Os Sparks e Carax escreveram um roteiro que mistura Nasce uma estrela, Um rosto na multidão, Lenny Bruce, Louis C. K., a cultura atual do sucesso e das celebridades, King Vidor e seu A turba, e a masculinidade tóxica. Como se o casal de Os amantes de Pont-Neuf habitasse certos ambientes de Holy Motors, seus dois filmes mais famosos. O resultado é, com este coquetel, imperfeito. Adam Driver, que não chegou a estar nem um dia inteiro em Cannes, sai fortalecido dessa batalha criativa. Ontem compareceu à abertura, cancelou algumas entrevistas e nesta quarta já não estava na cidade quando começou a entrevista coletiva. Interpreta um comediante, um provocador gênio da stand-up comedy, que se apaixona por uma diva da ópera, encarnada por Marion Cotillard, em uma Los Angeles entre onírica e perturbadora.

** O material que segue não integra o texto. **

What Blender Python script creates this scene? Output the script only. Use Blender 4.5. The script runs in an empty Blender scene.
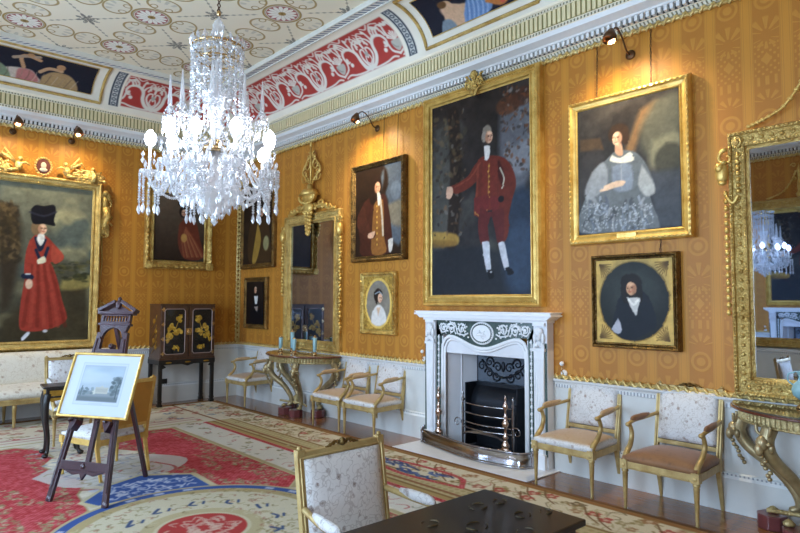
import bpy, math, random
import numpy as np
from mathutils import Matrix, Vector
from math import sin, cos, pi, radians, sqrt, atan2
S = bpy.context.scene
COL = S.collection
rng = random.Random(7)
XW, YW, X0, Y0 = 5.135, 9.735, -1.1, -1.3
HALF = -pi / 2

def lin(c):
    return tuple((x / 12.92 if x <= .04045 else ((x + .055) / 1.055) ** 2.4) for x in c)

def rgb(h):
    return tuple(int(h[i:i + 2], 16) / 255 for i in (0, 2, 4))

# ---------------------------------------------------------------- objects
def tag(o, label=None, cat=None, group=None, kind=None):
    if label: o['label'] = label
    if cat: o['category'] = cat
    if group: o['group'] = group
    if kind: o['kind'] = kind
    return o

def empty(name, loc, rz=0, label=None, cat=None, group=None):
    o = bpy.data.objects.new(name, None)
    COL.objects.link(o)
    o.location = loc
    o.rotation_euler = (0, 0, rz)
    o.empty_display_size = .1
    return tag(o, label, cat, group)

def copy_tree(o, parent=None):
    c = o.copy()
    COL.objects.link(c)
    c.parent = parent
    for ch in list(o.children):
        copy_tree(ch, c)
    return c

class G:
    """collects shapes into one mesh"""
    def __init__(s):
        s.v = []; s.f = []; s.sm = []; s.mi = []; s.M = Matrix.Identity(4); s.mat = 0
    def add(s, vs, fs, smooth=False):
        b = len(s.v); M = s.M
        s.v += [tuple(M @ Vector(p)) for p in vs]
        s.f += [tuple(b + i for i in f) for f in fs]
        s.sm += [smooth] * len(fs)
        s.mi += [s.mat] * len(fs)
        return s
    def box(s, x0, x1, y0, y1, z0, z1):
        return s.add([(x0, y0, z0), (x1, y0, z0), (x1, y1, z0), (x0, y1, z0), (x0, y0, z1), (x1, y0, z1), (x1, y1, z1), (x0, y1, z1)],
                     [(0, 3, 2, 1), (4, 5, 6, 7), (0, 1, 5, 4), (1, 2, 6, 5), (2, 3, 7, 6), (3, 0, 4, 7)])
    def quad(s, a, b, c, d):
        return s.add([a, b, c, d], [(0, 1, 2, 3)])
    def lathe(s, prof, c=(0, 0, 0), seg=16, smooth=True):
        vs = []; fs = []; n = len(prof)
        for r, z in prof:
            for k in range(seg):
                a = 2 * pi * k / seg
                vs.append((c[0] + r * cos(a), c[1] + r * sin(a), c[2] + z))
        for i in range(n - 1):
            for k in range(seg):
                k2 = (k + 1) % seg
                fs.append((i * seg + k, i * seg + k2, (i + 1) * seg + k2, (i + 1) * seg + k))
        if prof[0][0] > 1e-5: fs.append(tuple(range(seg))[::-1])
        if prof[-1][0] > 1e-5: fs.append(tuple((n - 1) * seg + k for k in range(seg)))
        return s.add(vs, fs, smooth)
    def ell(s, c, r, seg=10, rings=6):
        if not hasattr(r, '__len__'): r = (r, r, r)
        vs = [(c[0], c[1], c[2] - r[2])]; fs = []
        for i in range(1, rings):
            t = -pi / 2 + pi * i / rings
            for k in range(seg):
                a = 2 * pi * k / seg
                vs.append((c[0] + r[0] * cos(t) * cos(a), c[1] + r[1] * cos(t) * sin(a), c[2] + r[2] * sin(t)))
        vs.append((c[0], c[1], c[2] + r[2])); L = len(vs) - 1
        for k in range(seg):
            k2 = (k + 1) % seg
            fs.append((0, 1 + k2, 1 + k))
            for i in range(rings - 2):
                b = 1 + i * seg
                fs.append((b + k, b + k2, b + seg + k2, b + seg + k))
            fs.append((L, 1 + (rings - 2) * seg + k, 1 + (rings - 2) * seg + k2))
        return s.add(vs, fs, True)
    def octa(s, c, rx, rz, rot=0):
        vs = [(c[0], c[1], c[2] - rz)] + [(c[0] + rx * cos(rot + k * pi / 2), c[1] + rx * sin(rot + k * pi / 2), c[2]) for k in range(4)] + [(c[0], c[1], c[2] + rz)]
        return s.add(vs, [(0, 2, 1), (0, 3, 2), (0, 4, 3), (0, 1, 4), (5, 1, 2), (5, 2, 3), (5, 3, 4), (5, 4, 1)])
    def tube(s, pts, r, seg=8, flat=1.0, smooth=True):
        pts = [Vector(p) for p in pts]; n = len(pts)
        rs = r if hasattr(r, '__len__') else [r] * n
        vs = []; fs = []; up = None
        for i, p in enumerate(pts):
            t = (pts[min(i + 1, n - 1)] - pts[max(i - 1, 0)])
            if t.length < 1e-9: t = Vector((0, 0, 1))
            t.normalize()
            if up is None:
                up = Vector((0, 1, 0)) if abs(t.y) < .8 else Vector((1, 0, 0))
            a = t.cross(up).normalized(); up = a.cross(t).normalized()
            for k in range(seg):
                q = 2 * pi * k / seg
                vs.append(tuple(p + a * (rs[i] * cos(q)) + up * (rs[i] * flat * sin(q))))
        for i in range(n - 1):
            for k in range(seg):
                k2 = (k + 1) % seg
                fs.append((i * seg + k, i * seg + k2, (i + 1) * seg + k2, (i + 1) * seg + k))
        fs.append(tuple(range(seg))[::-1]); fs.append(tuple((n - 1) * seg + k for k in range(seg)))
        return s.add(vs, fs, smooth)
    def bar(s, a, b, w, d, n=(0, 1, 0), w2=None):
        """rectangular bar from a to b, width w across, depth d along n"""
        a = Vector(a); b = Vector(b); t = (b - a).normalized(); n = Vector(n)
        x = t.cross(n).normalized(); n = x.cross(t).normalized(); w2 = w2 or w
        vs = [tuple(p + x * sx * ww / 2 + n * sy * d / 2) for p, ww in ((a, w), (b, w2)) for sx, sy in ((-1, -1), (1, -1), (1, 1), (-1, 1))]
        return s.add(vs, [(0, 3, 2, 1), (4, 5, 6, 7), (0, 1, 5, 4), (1, 2, 6, 5), (2, 3, 7, 6), (3, 0, 4, 7)])
    def prism(s, pts, y0, y1):
        """outline in xz, extruded in y"""
        n = len(pts)
        vs = [(x, y0, z) for x, z in pts] + [(x, y1, z) for x, z in pts]
        return s.add(vs, [tuple(range(n)), tuple(range(2 * n - 1, n - 1, -1))] + [(i, i + n, (i + 1) % n + n, (i + 1) % n) for i in range(n)])
    def prismz(s, pts, z0, z1):
        n = len(pts)
        vs = [(x, y, z0) for x, y in pts] + [(x, y, z1) for x, y in pts]
        return s.add(vs, [tuple(range(n))[::-1], tuple(range(n, 2 * n))] + [(i, (i + 1) % n, (i + 1) % n + n, i + n) for i in range(n)])
    def ring(s, rings, smooth=False, close=True, mats=None):
        """skin between successive closed loops of equal length"""
        k = len(rings[0]); vs = [p for r in rings for p in r]
        for i in range(len(rings) - 1):
            if mats: s.mat = mats[i]
            b = len(s.v)
            s.add(rings[i] + rings[i + 1], [(j, (j + 1) % k, k + (j + 1) % k, k + j) for j in range(k)], smooth)
        return s
    def rframe(s, w, h, prof, mats=None, z0=0):
        """profile swept round a rectangle hung on a wall: prof (inset from outer edge, depth)"""
        return s.ring([[(-w / 2 + t, -d, z0 + t), (-w / 2 + t, -d, z0 + h - t), (w / 2 - t, -d, z0 + h - t), (w / 2 - t, -d, z0 + t)] for t, d in prof], mats=mats)
    def beads(s, w, h, t, d, r, sp, sx=1.0):
        for (ax, az, bx, bz) in ((-w/2+t, t, w/2-t, t), (w/2-t, t, w/2-t, h-t), (w/2-t, h-t, -w/2+t, h-t), (-w/2+t, h-t, -w/2+t, t)):
            L = math.hypot(bx - ax, bz - az); n = max(2, round(L / sp))
            for i in range(n):
                q = (i + .5) / n
                s.ell((ax + (bx - ax) * q, -d, az + (bz - az) * q), (r * (sx if bx != ax else 1), r, r * (sx if bz != az else 1)), 6, 4)
        return s
    def spiral(s, c, r0, turns, a0, sgn=1, r=.01, y=0, taper=.4, n=18):
        """scroll in the xz plane winding inwards from radius r0"""
        pts = []; rr = []
        for i in range(n + 1):
            q = i / n; a = a0 + sgn * turns * 2 * pi * q; R = r0 * (1 - q * .85)
            pts.append((c[0] + R * cos(a), y, c[1] + R * sin(a))); rr.append(r * (1 - (1 - taper) * q))
        return s.tube(pts, rr, 6)
    def build(s, name, mat, parent=None, bevel=0, loc=None, kind=None, label=None):
        me = bpy.data.meshes.new(name)
        me.from_pydata(s.v, [], s.f)
        me.polygons.foreach_set('use_smooth', s.sm)
        for m in (mat if isinstance(mat, (list, tuple)) else [mat]): me.materials.append(m)
        if any(s.mi): me.polygons.foreach_set('material_index', s.mi)
        me.update()
        o = bpy.data.objects.new(name, me)
        COL.objects.link(o)
        if parent: o.parent = parent
        if loc: o.location = loc
        if bevel:
            b = o.modifiers.new('bevel', 'BEVEL'); b.width = bevel; b.segments = 2; b.limit_method = 'ANGLE'
        return tag(o, label, kind=kind)

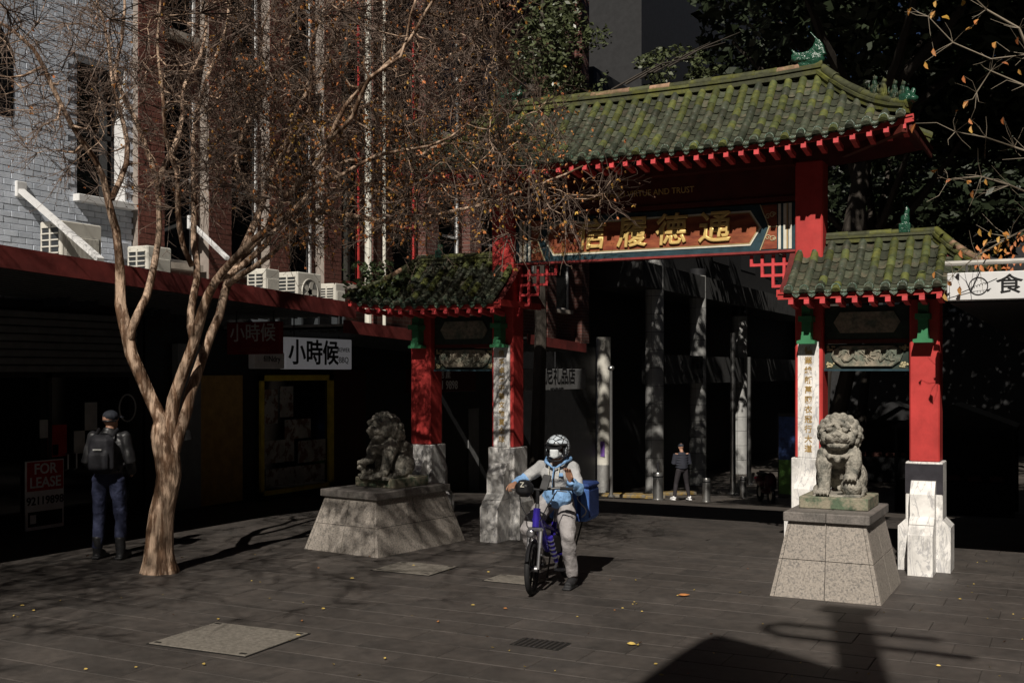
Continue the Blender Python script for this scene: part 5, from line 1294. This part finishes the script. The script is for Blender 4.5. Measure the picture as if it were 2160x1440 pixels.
for k in range(70):
    p_ = q2p(rt.uniform(2060, 2160), rt.uniform(480, 600), 11.2); leafquad(lv2, p_, rt.uniform(.05, .09))
mb.build('limbs', mat('grey_twig_bark', (.24, .2, .15), .7, var=.2), t2, smooth=True).location = -T2; stuff(tw2.build('twigs', MATS['grey_twig_bark'], t2, fix=False)).location = -T2; stuff(lv2.build('curled_leaves', m_lo, t2, fix=False)).location = -T2

rt.seed(31)
sb = empty('neighbouring_bare_tree', (-4.4, -10.8, 0)); tag(sb, 'bare tree beside the viewer at the left, dark twigs in the top left corner', 'tree'); SO = Vector(sb.location)
bp0 = Vector((-4.4, -10.8, 0)); mb = MB(); P0 = [bp0, bp0 + Vector((.05, 0, 1.2)), bp0 + Vector((.15, .1, 2.3))]; gnarl(P0, [.17, .14, .13], 14, .2, 9).build('trunk', m_myr, sb, smooth='all').location = -SO
cen = Vector((-1.9, -8.9, 6.7)); nd = [(P0[-1], .1)]; sg = []; tp_ = []
at = [(Vector((-1.2, -8.3, 6.8)) if rt.random() < .42 else Vector((-3.9, -11.6, 5.9))) + Vector((rt.gauss(0, 1.15), rt.gauss(0, 1.3), rt.gauss(0, .9))) for _ in range(560)]
at = [a for a in at if a.z > 4.7 - .25 * max(0, -2.5 - a.x)]; at.sort(key=lambda a: (a - P0[-1]).length)
for a in at:
    b_ = min(nd, key=lambda n: (a - n[0]).length); d = a - b_[0]; n = max(2, int(d.length / .25)); r0 = min(b_[1] * .8, .02 + .02 * d.length)
    pts = [b_[0] + d * (k / n) + (Vector((rt.gauss(0, .03), rt.gauss(0, .03), rt.gauss(0, .03))) if 0 < k < n else Vector()) for k in range(n + 1)]
    rd = [r0 + (.006 - r0) * k / n for k in range(n + 1)]; sg.append((pts, rd)); tp_.append((pts[-1], d.normalized()))
    nd += list(zip(pts[1:], rd[1:]))
bm_ = MB(); tm_ = MB()
for pts, rd in sg: bm_.tube(pts, rd, 5, cap=False)
for p0, d0 in tp_:
    for j in range(9):
        d = rdir(d0, .8); L_ = rt.uniform(.3, .7); pts = [p0]
        for k in range(3): d = rdir(d, .2); pts.append(pts[-1] + d * L_ / 3)
        tm_.tube(pts, [.006, .005, .004, .0025], 3, cap=False)
        for k in range(2):
            q = pts[rt.randint(1, 3)]; d2 = rdir(d, .8); tm_.tube([q, q + d2 * rt.uniform(.12, .3)], [.004, .002], 3, cap=False)
stuff(bm_.build('branches', m_myr, sb, smooth='all', fix=False)).location = -SO; stuff(tm_.build('twigs', m_twig, sb, fix=False)).location = -SO
# ============================================================ PEOPLE
m_skin = mat('skin', (.45, .25, .17), .5, var=.1, scale=8)
m_dkskin = mat('skin_tan', (.36, .19, .12), .5, var=.1, scale=8)
V3 = Vector
def hand(mb, w, d, up, curl, side, sc=1.):
    """palm and five fingers rooted at wrist w, pointing along d, palm facing up vector; curl bends the fingers; side = +1/-1 puts the thumb"""
    w, d, up = V3(w), V3(d).normalized(), V3(up).normalized(); s_ = d.cross(up).normalized() * side
    p_ = w + d * .05 * sc
    for k in range(4): mb.ell(p_ + s_ * (k - 1.5) * .019 * sc, (.016 * sc, .016 * sc, .016 * sc), 8, 6)
    for k in range(4): mb.tube([w, p_ + s_ * (k - 1.5) * .02 * sc, p_ + d * .035 * sc + s_ * (k - 1.5) * .021 * sc], [.02 * sc, .017 * sc, .012 * sc], 7)
    for k, L_ in enumerate((.062, .076, .07, .052)):
        b = p_ + d * .035 * sc + s_ * (k - 1.5) * .0225 * sc; dd = (d + s_ * (k - 1.5) * .14).normalized(); pts = [b]; c = curl * (1 + .12 * k)
        for j in range(3):
            a = c * (j + .6); v = (dd * math.cos(a) + up * math.sin(a)).normalized(); pts.append(pts[-1] + v * L_ * sc * (.45, .32, .26)[j])
        mb.tube(pts, [.0098 * sc, .009 * sc, .0083 * sc, .0065 * sc], 7)
    t0_ = w + d * .015 * sc - s_ * .026 * sc; t1_ = t0_ + (d * .5 - s_ * .8 + up * .35).normalized() * .036 * sc
    mb.tube([w, t0_, t1_, t1_ + (d * .9 - s_ * .35 + up * .4).normalized() * .03 * sc], [.018 * sc, .0145 * sc, .011 * sc, .0075 * sc], 7)
def headgeo(mb, c, f, sc=1.):
    """head with face looking along f"""
    c, f = V3(c), V3(f).normalized(); r_ = f.cross(V3((0, 0, 1))).normalized(); u = r_.cross(f)
    P = lambda a, b, z: c + (r_ * a + f * b + u * z) * sc
    M3 = Matrix((r_, f, u)).transposed().to_4x4()
    def E(a, b, z, q): mb.ell(P(a, b, z), tuple(k * sc for k in q), 12, 9, M3)
    E(0, -.012, .03, (.076, .095, .09)); E(0, .02, -.03, (.064, .075, .085)); E(0, .05, -.085, (.038, .035, .03)); E(0, .088, -.018, (.014, .022, .026)); E(0, .078, -.058, (.026, .016, .009))
    for s_ in (-1, 1): E(s_ * .03, .078, .02, (.018, .012, .011)); E(s_ * .076, -.005, -.01, (.011, .02, .03)); E(s_ * .032, .076, .04, (.024, .014, .008))
def figure(root, J, skin, f_head, hands, nm='body', vox=.0085, hsc=1.):
    mb = MB()
    headgeo(mb, J['head'], f_head, hsc)
    mb.tube([J['head'] - V3((0, 0, .05)), J['neck'], J['chest']], [.052, .055, .08], 10)
    mb.tube([J['chest'], J['waist'], J['pelvis']], [.1, .1, .11], 12)
    for s_ in ('L', 'R'):
        mb.tube([J['chest'] + V3((0, 0, .05)), J['sh' + s_], J['el' + s_], J['wr' + s_]], [.06, .045, .036, .025], 9)
        mb.tube([J['pelvis'], J['hip' + s_], J['kn' + s_], J['an' + s_], J['toe' + s_]], [.09, .075, .05, .035, .028], 9)
        h = hands[s_]
        if h: hand(mb, J['wr' + s_], h[0], h[1], h[2], h[3])
    return fuse(mb, nm, skin, vox, 2, root)
def legs(J, fat, s_list='LR'):
    mb = MB()
    for s_ in s_list:
        k, a = J['kn' + s_], J['an' + s_]
        mb.tube([J['pelvis'] + V3((0, 0, .06)), J['hip' + s_], J['hip' + s_].lerp(k, .5), k, k.lerp(a, .45), a + V3((0, 0, .02))], [.12, .105 * fat, .092 * fat, .075 * fat, .07 * fat, .058 * fat], 12)
    mb.ell(J['pelvis'] + V3((0, 0, .02)), (.155, .12, .12))
    return mb
def wrinkle(amp, fr, seed=0):
    def f(c):
        n = noise.noise(V3((c.x * fr, c.y * fr, c.z * fr * 1.8 + seed))) + .5 * noise.noise(V3((c.x * fr * 2.3, c.y * fr * 2.3, c.z * fr * 3 + seed)))
        return c + V3((noise.noise(c * fr + V3((3, 1, seed))), noise.noise(c * fr + V3((9, 5, seed))), 0)) * amp * .6 + V3((0, 0, n * amp * .4))
    return f
# ---------------------------------------------------------------- delivery rider and bicycle
RO = V3((-.07, -2.74, 0)); RZ = R(5.7)
m_purple = mat('purple_metallic_paint', (.045, .03, .34), .25, metal=.3, var=.1, coat=.5)
m_rub = mat('rubber', (.02, .02, .021), .7, var=.2, scale=30, bump=.2); m_blk = mat('black_plastic', (.018, .018, .02), .4, var=.15)
m_alu = mat('bike_aluminium', (.5, .5, .52), .3, metal=.9)
bike = empty('electric_bicycle', RO, RZ); tag(bike, 'purple electric bicycle with small wheels under the delivery rider', 'bicycle')
def ring(c, r, t, n=28, m=8): return MB().tube([(c[0], c[1] + r * math.cos(a), c[2] + r * math.sin(a)) for a in [k * 2 * math.pi / n for k in range(n + 1)]], t, m, cap=False)
for yy, tk in ((-.53, R(8)), (.53, 0)):
    w_ = ring((0, 0, 0), .225, .027).build('wheel', m_rub, bike, smooth='all'); w_.location = (0, yy, .252); w_.rotation_euler = (0, 0, tk)
    ring((0, 0, 0), .192, .013).build('rim', m_blk, w_, smooth='all')
    MB().tube([(-.055, 0, 0), (.055, 0, 0)], .045 if yy > 0 else .03, 14).build('hub', m_alu, w_)
    for k in range(6):
        a = k * math.pi / 3; MB().tube([(0, .03 * math.cos(a), .03 * math.sin(a)), (0, .19 * math.cos(a + .12), .19 * math.sin(a + .12))], [.014, .01], 6).build('spoke', m_blk, w_, smooth=True)
    MB().tube([(-.03, 0, 0), (-.026, 0, 0)], .08, 18).build('brake_disc', m_alu, w_)
    MB().tube([(0, .27 * math.cos(a), .27 * math.sin(a)) for a in [R(q) for q in range(25, 160, 12)]], .03, 6, flat=.35).build('mudguard', m_blk, w_, smooth=True)
fk = MB()
for s_ in (-1, 1): fk.tube([(s_ * .06, -.53, .25), (s_ * .06, -.47, .5)], .016, 8); fk.tube([(s_ * .06, -.475, .45), (s_ * .055, -.43, .62)], .021, 8)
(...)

A primeira canção, So may we start, parecia escrita sob medida para a abertura do festival de Cannes pós-pandêmico (o filme está há um ano esperando a estreia e ainda não tem data de lançamento marcada no Brasil). Annette é a filha (uma marionete, em uma metáfora um tanto grosseira) que o casal tem antes da morte da mãe. Na tragédia, Carax acumula os elementos. Sete anos atrás entrou em contato com os Sparks e assim começou uma colaboração que às vezes desafina ao passar para a tela a música dissonante do grupo. Por outro lado, em outros momentos, como o protagonizado por Simon Helberg quando mistura uma conversa com a câmera com seu trabalho com a batuta como diretor de orquestra, se entende e se aplaude sua aposta, o que não deixa de ser também um olhar irônico ao ego dos criadores, em obrigou os atores a cantar ao vivo, algo quase inusitado nesse gênero.

Com apenas seis longas na carreira —e isso que fez os três iniciais, com Denis Lavant como alter ego, nos primeiros sete anos dos seus 34 dedicados à direção—, temos de agradecer ao francês por ao menos saltar no vazio. Na viagem cria elementos de indiscutível beleza (a floresta do cenário da ópera), mas outros em que a seriedade o vence, quando nem a música dos Sparks (sempre irônica) nem o gênero usado (o musical) vão nessa direção.

Na entrevista coletiva essa certa solenidade foi sublinhada nas palavras de Carax, de 60 anos, quando disse: “Fala de um mau marido, de um mau pai, de um mau artista, mas não tem um olhar indulgente. Não filmamos um julgamento”. Sobre os Sparks, lembrou: “Eles me ofereceram a música e a linguagem, que foi meu primeiro idioma, embora o tenha perdido um pouco. Não imaginei Annette, mas o trabalhei como uma ópera: você recebe o libreto e depois tenta criar um mundo”. Sobre sua paixão musical, evidente em seu cinema, ele explica que rodar um musical vem daí, de sua frustração “por não ter feito uma turnê tocando um instrumento”. E lembrou um músico habitualmente presente em sua obra: “Descobri David Bowie quando tinha 14 anos. Sempre quis fazer um filme com música, mas pensei que nunca aconteceria”.